RECORDED INFORMATION:
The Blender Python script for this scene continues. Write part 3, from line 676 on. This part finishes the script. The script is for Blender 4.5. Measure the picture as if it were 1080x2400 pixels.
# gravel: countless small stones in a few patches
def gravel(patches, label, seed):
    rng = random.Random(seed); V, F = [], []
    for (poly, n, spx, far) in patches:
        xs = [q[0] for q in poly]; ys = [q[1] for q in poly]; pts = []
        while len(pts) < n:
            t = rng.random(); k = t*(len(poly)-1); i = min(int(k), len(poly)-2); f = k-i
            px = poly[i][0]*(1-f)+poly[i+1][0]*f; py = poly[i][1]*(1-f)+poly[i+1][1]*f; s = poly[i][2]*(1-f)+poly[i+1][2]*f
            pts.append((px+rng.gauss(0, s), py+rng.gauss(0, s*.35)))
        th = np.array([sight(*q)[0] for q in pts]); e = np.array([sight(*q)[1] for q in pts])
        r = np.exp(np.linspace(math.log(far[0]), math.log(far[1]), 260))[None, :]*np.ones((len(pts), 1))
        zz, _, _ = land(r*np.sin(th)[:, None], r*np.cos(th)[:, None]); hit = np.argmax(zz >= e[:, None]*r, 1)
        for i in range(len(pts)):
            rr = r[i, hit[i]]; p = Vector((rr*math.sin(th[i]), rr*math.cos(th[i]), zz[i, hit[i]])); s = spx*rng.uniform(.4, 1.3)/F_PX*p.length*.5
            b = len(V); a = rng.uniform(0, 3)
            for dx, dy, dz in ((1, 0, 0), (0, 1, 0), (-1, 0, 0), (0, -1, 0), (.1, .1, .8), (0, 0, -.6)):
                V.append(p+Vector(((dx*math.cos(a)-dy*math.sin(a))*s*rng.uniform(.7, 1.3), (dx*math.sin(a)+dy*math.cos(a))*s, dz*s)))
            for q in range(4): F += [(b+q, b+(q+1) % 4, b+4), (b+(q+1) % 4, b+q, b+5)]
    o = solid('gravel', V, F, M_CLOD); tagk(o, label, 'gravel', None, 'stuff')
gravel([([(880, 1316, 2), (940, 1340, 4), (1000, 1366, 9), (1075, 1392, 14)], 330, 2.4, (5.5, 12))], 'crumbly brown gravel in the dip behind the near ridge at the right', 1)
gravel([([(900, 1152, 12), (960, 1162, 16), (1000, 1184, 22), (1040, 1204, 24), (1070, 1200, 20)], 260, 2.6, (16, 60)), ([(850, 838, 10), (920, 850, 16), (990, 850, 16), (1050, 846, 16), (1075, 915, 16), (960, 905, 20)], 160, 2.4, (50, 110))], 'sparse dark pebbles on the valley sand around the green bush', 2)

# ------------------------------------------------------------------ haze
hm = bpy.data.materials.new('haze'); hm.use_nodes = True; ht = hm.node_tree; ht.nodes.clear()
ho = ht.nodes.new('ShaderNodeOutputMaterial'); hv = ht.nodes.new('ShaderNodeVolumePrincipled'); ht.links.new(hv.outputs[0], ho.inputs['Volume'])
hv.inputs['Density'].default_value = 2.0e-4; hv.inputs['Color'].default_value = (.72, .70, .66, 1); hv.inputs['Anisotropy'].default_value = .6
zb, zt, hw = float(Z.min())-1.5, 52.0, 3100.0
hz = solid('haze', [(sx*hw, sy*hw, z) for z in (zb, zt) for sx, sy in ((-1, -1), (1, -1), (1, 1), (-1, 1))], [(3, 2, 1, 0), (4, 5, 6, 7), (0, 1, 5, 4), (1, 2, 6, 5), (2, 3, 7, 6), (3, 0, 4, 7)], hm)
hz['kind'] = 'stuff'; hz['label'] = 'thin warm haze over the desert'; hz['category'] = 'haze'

DESCRIPTION OF THE TASK: Copy all of the data exactly.

EXERCISE RESPONSE:
The Blender Python script for this scene continues. Write part 3, from line 676 on. This part finishes the script. The script is for Blender 4.5. Measure the picture as if it were 1080x2400 pixels.
# gravel: countless small stones in a few patches
def gravel(patches, label, seed):
    rng = random.Random(seed); V, F = [], []
    for (poly, n, spx, far) in patches:
        xs = [q[0] for q in poly]; ys = [q[1] for q in poly]; pts = []
        while len(pts) < n:
            t = rng.random(); k = t*(len(poly)-1); i = min(int(k), len(poly)-2); f = k-i
            px = poly[i][0]*(1-f)+poly[i+1][0]*f; py = poly[i][1]*(1-f)+poly[i+1][1]*f; s = poly[i][2]*(1-f)+poly[i+1][2]*f
            pts.append((px+rng.gauss(0, s), py+rng.gauss(0, s*.35)))
        th = np.array([sight(*q)[0] for q in pts]); e = np.array([sight(*q)[1] for q in pts])
        r = np.exp(np.linspace(math.log(far[0]), math.log(far[1]), 260))[None, :]*np.ones((len(pts), 1))
        zz, _, _ = land(r*np.sin(th)[:, None], r*np.cos(th)[:, None]); hit = np.argmax(zz >= e[:, None]*r, 1)
        for i in range(len(pts)):
            rr = r[i, hit[i]]; p = Vector((rr*math.sin(th[i]), rr*math.cos(th[i]), zz[i, hit[i]])); s = spx*rng.uniform(.4, 1.3)/F_PX*p.length*.5
            b = len(V); a = rng.uniform(0, 3)
            for dx, dy, dz in ((1, 0, 0), (0, 1, 0), (-1, 0, 0), (0, -1, 0), (.1, .1, .8), (0, 0, -.6)):
                V.append(p+Vector(((dx*math.cos(a)-dy*math.sin(a))*s*rng.uniform(.7, 1.3), (dx*math.sin(a)+dy*math.cos(a))*s, dz*s)))
            for q in range(4): F += [(b+q, b+(q+1) % 4, b+4), (b+(q+1) % 4, b+q, b+5)]
    o = solid('gravel', V, F, M_CLOD); tagk(o, label, 'gravel', None, 'stuff')
gravel([([(880, 1316, 2), (940, 1340, 4), (1000, 1366, 9), (1075, 1392, 14)], 330, 2.4, (5.5, 12))], 'crumbly brown gravel in the dip behind the near ridge at the right', 1)
gravel([([(900, 1152, 12), (960, 1162, 16), (1000, 1184, 22), (1040, 1204, 24), (1070, 1200, 20)], 260, 2.6, (16, 60)), ([(850, 838, 10), (920, 850, 16), (990, 850, 16), (1050, 846, 16), (1075, 915, 16), (960, 905, 20)], 160, 2.4, (50, 110))], 'sparse dark pebbles on the valley sand around the green bush', 2)

# ------------------------------------------------------------------ haze
hm = bpy.data.materials.new('haze'); hm.use_nodes = True; ht = hm.node_tree; ht.nodes.clear()
ho = ht.nodes.new('ShaderNodeOutputMaterial'); hv = ht.nodes.new('ShaderNodeVolumePrincipled'); ht.links.new(hv.outputs[0], ho.inputs['Volume'])
hv.inputs['Density'].default_value = 2.0e-4; hv.inputs['Color'].default_value = (.72, .70, .66, 1); hv.inputs['Anisotropy'].default_value = .6
zb, zt, hw = float(Z.min())-1.5, 52.0, 3100.0
hz = solid('haze', [(sx*hw, sy*hw, z) for z in (zb, zt) for sx, sy in ((-1, -1), (1, -1), (1, 1), (-1, 1))], [(3, 2, 1, 0), (4, 5, 6, 7), (0, 1, 5, 4), (1, 2, 6, 5), (2, 3, 7, 6), (3, 0, 4, 7)], hm)
hz['kind'] = 'stuff'; hz['label'] = 'thin warm haze over the desert'; hz['category'] = 'haze'